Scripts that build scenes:
----

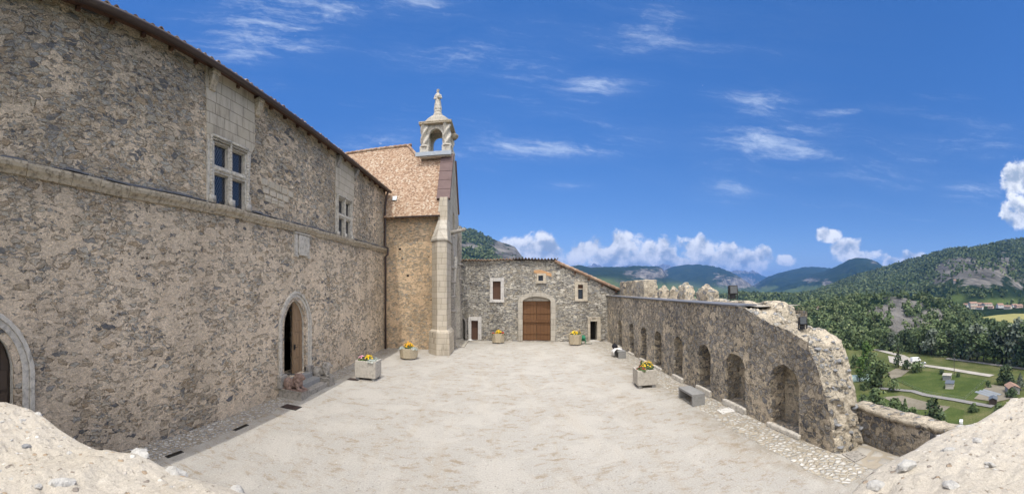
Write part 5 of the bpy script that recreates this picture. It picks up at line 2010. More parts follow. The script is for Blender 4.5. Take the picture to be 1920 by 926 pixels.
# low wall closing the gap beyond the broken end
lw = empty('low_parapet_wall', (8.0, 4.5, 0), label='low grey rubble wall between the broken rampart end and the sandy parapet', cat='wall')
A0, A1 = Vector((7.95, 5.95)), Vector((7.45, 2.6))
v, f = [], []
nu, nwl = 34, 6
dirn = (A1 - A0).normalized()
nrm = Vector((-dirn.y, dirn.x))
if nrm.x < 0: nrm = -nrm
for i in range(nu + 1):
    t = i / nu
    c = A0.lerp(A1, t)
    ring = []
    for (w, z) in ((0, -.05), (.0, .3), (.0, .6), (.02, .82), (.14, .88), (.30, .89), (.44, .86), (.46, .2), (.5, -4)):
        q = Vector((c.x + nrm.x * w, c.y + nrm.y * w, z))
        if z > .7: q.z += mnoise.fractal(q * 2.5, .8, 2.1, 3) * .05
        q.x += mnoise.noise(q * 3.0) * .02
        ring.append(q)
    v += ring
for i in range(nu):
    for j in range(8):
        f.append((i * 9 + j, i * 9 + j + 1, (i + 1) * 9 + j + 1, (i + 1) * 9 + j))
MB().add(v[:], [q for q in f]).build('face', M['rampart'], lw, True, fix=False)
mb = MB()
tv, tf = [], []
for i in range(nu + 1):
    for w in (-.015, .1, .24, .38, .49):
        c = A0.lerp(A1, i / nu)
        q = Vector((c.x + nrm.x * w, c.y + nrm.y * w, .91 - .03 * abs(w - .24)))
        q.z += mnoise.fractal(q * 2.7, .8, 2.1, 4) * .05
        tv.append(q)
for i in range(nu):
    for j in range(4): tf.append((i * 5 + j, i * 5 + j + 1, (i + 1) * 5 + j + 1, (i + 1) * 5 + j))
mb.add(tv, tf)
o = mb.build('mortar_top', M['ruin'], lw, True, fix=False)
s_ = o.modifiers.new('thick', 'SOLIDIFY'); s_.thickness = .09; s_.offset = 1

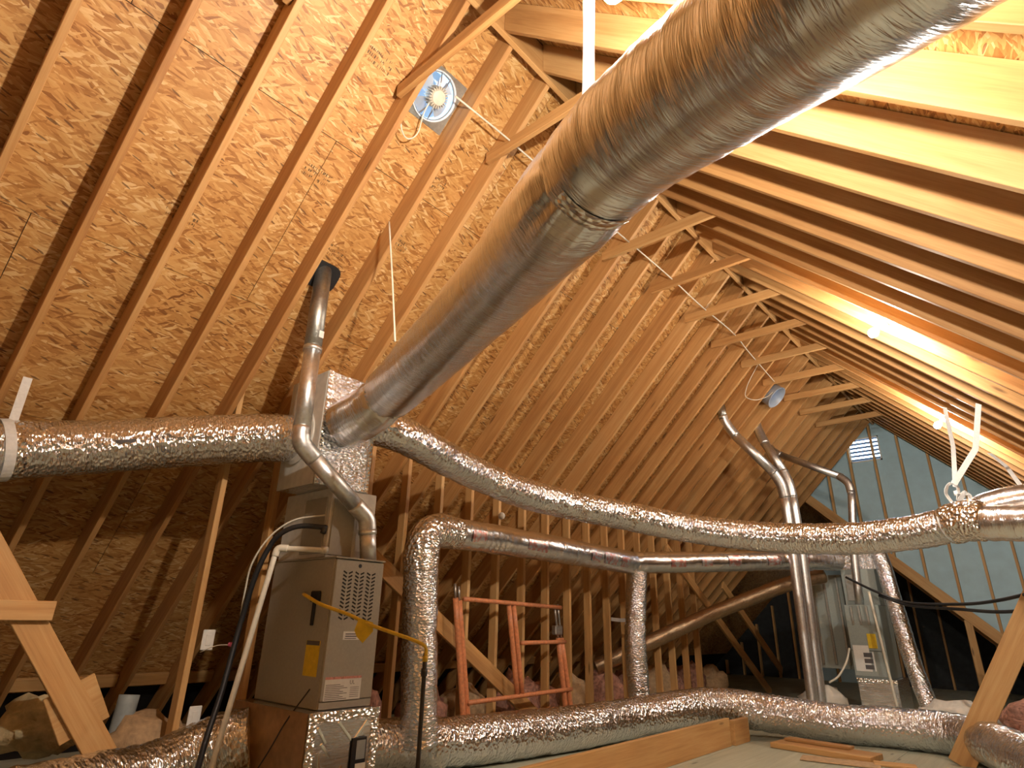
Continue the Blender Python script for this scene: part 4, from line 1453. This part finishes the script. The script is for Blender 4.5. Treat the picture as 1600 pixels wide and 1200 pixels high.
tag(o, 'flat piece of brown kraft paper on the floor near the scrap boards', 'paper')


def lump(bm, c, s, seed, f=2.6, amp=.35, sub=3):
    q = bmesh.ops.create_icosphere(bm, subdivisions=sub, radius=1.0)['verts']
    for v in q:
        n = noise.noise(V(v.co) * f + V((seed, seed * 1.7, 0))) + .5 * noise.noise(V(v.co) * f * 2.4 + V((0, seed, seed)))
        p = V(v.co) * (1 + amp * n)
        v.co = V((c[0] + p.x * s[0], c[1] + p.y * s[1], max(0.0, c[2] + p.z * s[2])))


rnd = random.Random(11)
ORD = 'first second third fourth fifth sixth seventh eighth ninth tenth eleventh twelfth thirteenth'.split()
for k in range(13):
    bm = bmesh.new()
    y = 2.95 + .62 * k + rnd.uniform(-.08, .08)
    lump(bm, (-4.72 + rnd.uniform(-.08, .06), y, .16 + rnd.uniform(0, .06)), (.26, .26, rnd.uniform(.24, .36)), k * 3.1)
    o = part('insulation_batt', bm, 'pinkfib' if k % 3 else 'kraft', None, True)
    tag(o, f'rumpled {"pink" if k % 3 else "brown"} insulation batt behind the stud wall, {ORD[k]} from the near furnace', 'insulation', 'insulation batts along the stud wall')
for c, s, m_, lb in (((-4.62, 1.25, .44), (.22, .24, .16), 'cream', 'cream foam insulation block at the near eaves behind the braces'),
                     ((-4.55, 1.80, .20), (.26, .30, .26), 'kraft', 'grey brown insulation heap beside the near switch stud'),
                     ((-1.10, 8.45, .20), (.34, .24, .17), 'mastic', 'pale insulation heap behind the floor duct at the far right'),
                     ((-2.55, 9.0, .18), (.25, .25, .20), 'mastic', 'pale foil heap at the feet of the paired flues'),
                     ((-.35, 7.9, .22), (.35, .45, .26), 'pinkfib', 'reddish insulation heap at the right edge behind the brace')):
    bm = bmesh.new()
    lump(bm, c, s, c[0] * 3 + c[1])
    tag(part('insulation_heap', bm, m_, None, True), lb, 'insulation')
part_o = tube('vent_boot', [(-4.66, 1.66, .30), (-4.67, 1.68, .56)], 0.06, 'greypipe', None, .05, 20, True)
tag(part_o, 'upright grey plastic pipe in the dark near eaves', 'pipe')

----

(EXERCISE DIRECTIONS) Pictures are to be left out; all else in the entries above is to be quoted exactly.

(CORRECT RESULT)
Write part 5 of the bpy script that recreates this picture. It picks up at line 2010. More parts follow. The script is for Blender 4.5. Take the picture to be 1920 by 926 pixels.
# low wall closing the gap beyond the broken end
lw = empty('low_parapet_wall', (8.0, 4.5, 0), label='low grey rubble wall between the broken rampart end and the sandy parapet', cat='wall')
A0, A1 = Vector((7.95, 5.95)), Vector((7.45, 2.6))
v, f = [], []
nu, nwl = 34, 6
dirn = (A1 - A0).normalized()
nrm = Vector((-dirn.y, dirn.x))
if nrm.x < 0: nrm = -nrm
for i in range(nu + 1):
    t = i / nu
    c = A0.lerp(A1, t)
    ring = []
    for (w, z) in ((0, -.05), (.0, .3), (.0, .6), (.02, .82), (.14, .88), (.30, .89), (.44, .86), (.46, .2), (.5, -4)):
        q = Vector((c.x + nrm.x * w, c.y + nrm.y * w, z))
        if z > .7: q.z += mnoise.fractal(q * 2.5, .8, 2.1, 3) * .05
        q.x += mnoise.noise(q * 3.0) * .02
        ring.append(q)
    v += ring
for i in range(nu):
    for j in range(8):
        f.append((i * 9 + j, i * 9 + j + 1, (i + 1) * 9 + j + 1, (i + 1) * 9 + j))
MB().add(v[:], [q for q in f]).build('face', M['rampart'], lw, True, fix=False)
mb = MB()
tv, tf = [], []
for i in range(nu + 1):
    for w in (-.015, .1, .24, .38, .49):
        c = A0.lerp(A1, i / nu)
        q = Vector((c.x + nrm.x * w, c.y + nrm.y * w, .91 - .03 * abs(w - .24)))
        q.z += mnoise.fractal(q * 2.7, .8, 2.1, 4) * .05
        tv.append(q)
for i in range(nu):
    for j in range(4): tf.append((i * 5 + j, i * 5 + j + 1, (i + 1) * 5 + j + 1, (i + 1) * 5 + j))
mb.add(tv, tf)
o = mb.build('mortar_top', M['ruin'], lw, True, fix=False)
s_ = o.modifiers.new('thick', 'SOLIDIFY'); s_.thickness = .09; s_.offset = 1

Continue the Blender Python script for this scene: part 4, from line 1453. This part finishes the script. The script is for Blender 4.5. Treat the picture as 1600 pixels wide and 1200 pixels high.
tag(o, 'flat piece of brown kraft paper on the floor near the scrap boards', 'paper')


def lump(bm, c, s, seed, f=2.6, amp=.35, sub=3):
    q = bmesh.ops.create_icosphere(bm, subdivisions=sub, radius=1.0)['verts']
    for v in q:
        n = noise.noise(V(v.co) * f + V((seed, seed * 1.7, 0))) + .5 * noise.noise(V(v.co) * f * 2.4 + V((0, seed, seed)))
        p = V(v.co) * (1 + amp * n)
        v.co = V((c[0] + p.x * s[0], c[1] + p.y * s[1], max(0.0, c[2] + p.z * s[2])))


rnd = random.Random(11)
ORD = 'first second third fourth fifth sixth seventh eighth ninth tenth eleventh twelfth thirteenth'.split()
for k in range(13):
    bm = bmesh.new()
    y = 2.95 + .62 * k + rnd.uniform(-.08, .08)
    lump(bm, (-4.72 + rnd.uniform(-.08, .06), y, .16 + rnd.uniform(0, .06)), (.26, .26, rnd.uniform(.24, .36)), k * 3.1)
    o = part('insulation_batt', bm, 'pinkfib' if k % 3 else 'kraft', None, True)
    tag(o, f'rumpled {"pink" if k % 3 else "brown"} insulation batt behind the stud wall, {ORD[k]} from the near furnace', 'insulation', 'insulation batts along the stud wall')
for c, s, m_, lb in (((-4.62, 1.25, .44), (.22, .24, .16), 'cream', 'cream foam insulation block at the near eaves behind the braces'),
                     ((-4.55, 1.80, .20), (.26, .30, .26), 'kraft', 'grey brown insulation heap beside the near switch stud'),
                     ((-1.10, 8.45, .20), (.34, .24, .17), 'mastic', 'pale insulation heap behind the floor duct at the far right'),
                     ((-2.55, 9.0, .18), (.25, .25, .20), 'mastic', 'pale foil heap at the feet of the paired flues'),
                     ((-.35, 7.9, .22), (.35, .45, .26), 'pinkfib', 'reddish insulation heap at the right edge behind the brace')):
    bm = bmesh.new()
    lump(bm, c, s, c[0] * 3 + c[1])
    tag(part('insulation_heap', bm, m_, None, True), lb, 'insulation')
part_o = tube('vent_boot', [(-4.66, 1.66, .30), (-4.67, 1.68, .56)], 0.06, 'greypipe', None, .05, 20, True)
tag(part_o, 'upright grey plastic pipe in the dark near eaves', 'pipe')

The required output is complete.